■ **Directive**
Work out how many lines hold the string "pixels". The answer is a single number, nothing more.

___ Source excerpt ___

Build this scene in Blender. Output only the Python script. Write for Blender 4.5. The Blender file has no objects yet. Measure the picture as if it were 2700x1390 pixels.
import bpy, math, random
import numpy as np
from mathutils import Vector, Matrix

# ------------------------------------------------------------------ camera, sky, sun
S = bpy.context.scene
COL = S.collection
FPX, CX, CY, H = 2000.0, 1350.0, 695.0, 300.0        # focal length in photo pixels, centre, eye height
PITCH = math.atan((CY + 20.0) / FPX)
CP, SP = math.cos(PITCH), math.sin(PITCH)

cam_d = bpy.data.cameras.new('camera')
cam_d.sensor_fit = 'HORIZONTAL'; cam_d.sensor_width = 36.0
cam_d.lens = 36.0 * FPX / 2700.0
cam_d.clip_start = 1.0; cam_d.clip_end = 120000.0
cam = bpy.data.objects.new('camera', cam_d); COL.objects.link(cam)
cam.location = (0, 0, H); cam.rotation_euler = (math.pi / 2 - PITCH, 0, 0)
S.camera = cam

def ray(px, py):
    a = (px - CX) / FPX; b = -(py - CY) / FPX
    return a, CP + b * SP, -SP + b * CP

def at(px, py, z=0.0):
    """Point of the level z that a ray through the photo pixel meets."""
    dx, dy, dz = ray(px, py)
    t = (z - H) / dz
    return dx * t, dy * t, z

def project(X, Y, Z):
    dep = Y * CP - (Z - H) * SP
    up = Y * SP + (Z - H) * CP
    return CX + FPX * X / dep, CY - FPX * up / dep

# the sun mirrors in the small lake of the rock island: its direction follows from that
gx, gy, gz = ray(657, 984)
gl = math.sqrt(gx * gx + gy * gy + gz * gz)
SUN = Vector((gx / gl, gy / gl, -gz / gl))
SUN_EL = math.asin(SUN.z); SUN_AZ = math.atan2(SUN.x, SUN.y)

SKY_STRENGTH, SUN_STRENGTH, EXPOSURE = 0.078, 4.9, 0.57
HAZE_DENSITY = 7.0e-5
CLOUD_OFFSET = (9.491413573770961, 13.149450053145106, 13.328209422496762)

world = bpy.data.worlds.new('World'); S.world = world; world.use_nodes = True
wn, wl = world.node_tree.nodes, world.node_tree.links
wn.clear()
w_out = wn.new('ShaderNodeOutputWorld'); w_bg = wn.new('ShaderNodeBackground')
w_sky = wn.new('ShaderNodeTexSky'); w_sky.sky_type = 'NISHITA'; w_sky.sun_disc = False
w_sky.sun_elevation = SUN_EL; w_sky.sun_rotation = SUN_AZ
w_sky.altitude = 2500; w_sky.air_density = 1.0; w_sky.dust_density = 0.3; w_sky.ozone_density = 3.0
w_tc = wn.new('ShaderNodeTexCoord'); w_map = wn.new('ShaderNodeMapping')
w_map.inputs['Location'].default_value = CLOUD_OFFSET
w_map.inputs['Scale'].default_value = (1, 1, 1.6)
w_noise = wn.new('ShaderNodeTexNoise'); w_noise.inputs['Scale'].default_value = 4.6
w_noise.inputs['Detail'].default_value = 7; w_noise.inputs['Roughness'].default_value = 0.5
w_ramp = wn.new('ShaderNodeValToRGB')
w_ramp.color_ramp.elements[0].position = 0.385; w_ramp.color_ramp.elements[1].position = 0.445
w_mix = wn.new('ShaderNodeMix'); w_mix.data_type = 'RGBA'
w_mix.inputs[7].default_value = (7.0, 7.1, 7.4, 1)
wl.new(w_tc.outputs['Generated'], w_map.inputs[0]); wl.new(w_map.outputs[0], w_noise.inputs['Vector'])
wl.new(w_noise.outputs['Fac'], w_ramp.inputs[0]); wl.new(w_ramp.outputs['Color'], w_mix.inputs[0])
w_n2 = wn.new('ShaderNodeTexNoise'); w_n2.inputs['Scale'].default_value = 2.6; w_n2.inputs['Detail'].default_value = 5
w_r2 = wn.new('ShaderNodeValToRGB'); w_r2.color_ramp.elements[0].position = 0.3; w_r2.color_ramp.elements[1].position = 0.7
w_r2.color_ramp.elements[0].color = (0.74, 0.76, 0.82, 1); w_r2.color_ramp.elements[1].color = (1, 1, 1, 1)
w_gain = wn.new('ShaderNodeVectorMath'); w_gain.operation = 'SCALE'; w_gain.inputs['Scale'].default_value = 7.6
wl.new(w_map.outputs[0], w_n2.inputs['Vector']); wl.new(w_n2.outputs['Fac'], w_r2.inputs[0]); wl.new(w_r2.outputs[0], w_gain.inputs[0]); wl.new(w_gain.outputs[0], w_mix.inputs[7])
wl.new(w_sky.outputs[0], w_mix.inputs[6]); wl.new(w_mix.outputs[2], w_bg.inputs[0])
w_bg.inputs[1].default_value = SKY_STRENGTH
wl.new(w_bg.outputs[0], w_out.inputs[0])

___

■ **Answer in full**
2